A punto de salir, asidos a las barras, de pie, un grupo de jóvenes parlotea divertidamente sobre un concurso de cartas de amor en Carcaixent. Al parecer uno de ellos quedó finalista. Cuántas conversaciones ajenas has escuchado día tras día regresando a casa. “De las veinticuatro horas del día, pierde dos o tres tan sólo en ir y volver del trabajo. Si tiene suerte, quizá pueda leer el periódico o un libro de bolsillo dentro del tren abarrotado. O, por ejemplo, en el iPod, escuchar sinfonías de Haydn u oír hablar español para aprender el idioma. Otras personas cierran los ojos y se sumen en profundas meditaciones. Sin embargo, pocos afirmarían que esas dos o tres horas sean las mejores y más provechosas de la vida…” escribe Murakami.

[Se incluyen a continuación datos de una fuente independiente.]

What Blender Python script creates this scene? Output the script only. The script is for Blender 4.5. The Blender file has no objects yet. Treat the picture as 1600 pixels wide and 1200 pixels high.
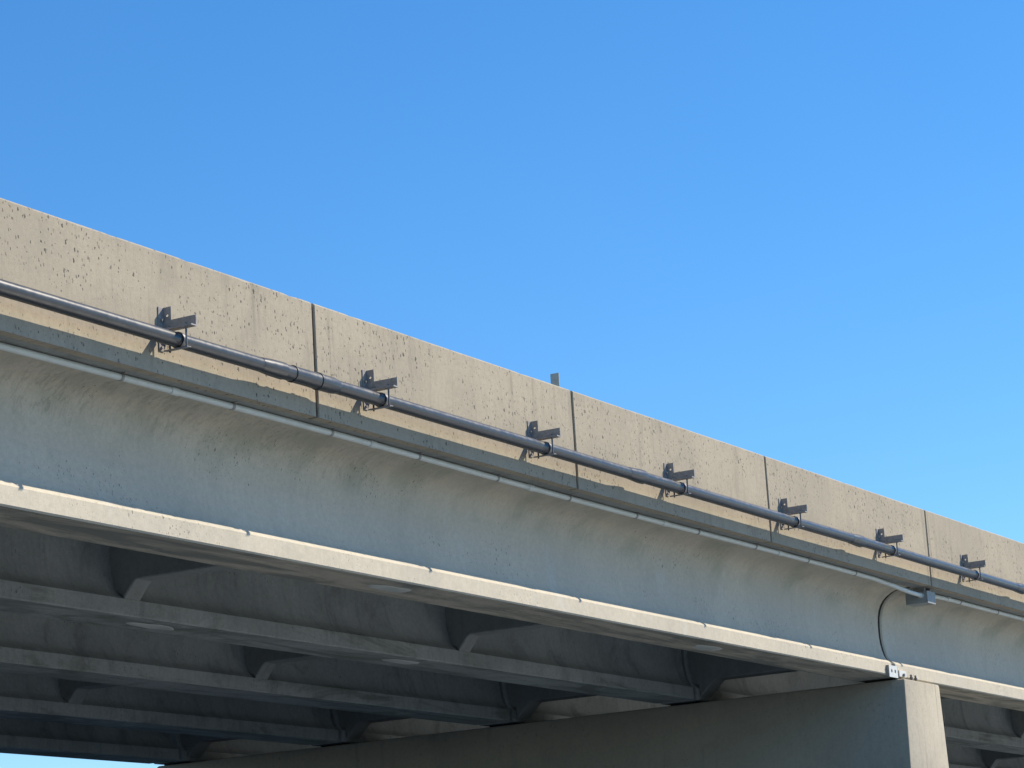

Tu parada. Bajas asiendo bien el bolso con el brazo. El frío helado te sacude de golpe el sueño que vienes arrastrando durante todo el día. Por la megafonía no suena de fondo el ‘Fue sin querer‘ de Serrat pero la intuición de una mujer es más precisa que la certidumbre de un hombre (o eso dicen). Te giras. Él también ha bajado. Como una exhalación. Viene hacia ti. El corazón te da un vuelco desorbitado. Cada latido resuena ahora como un martillazo sobre el yunque de tu sien. Ese instante. Fugaz. Eterno.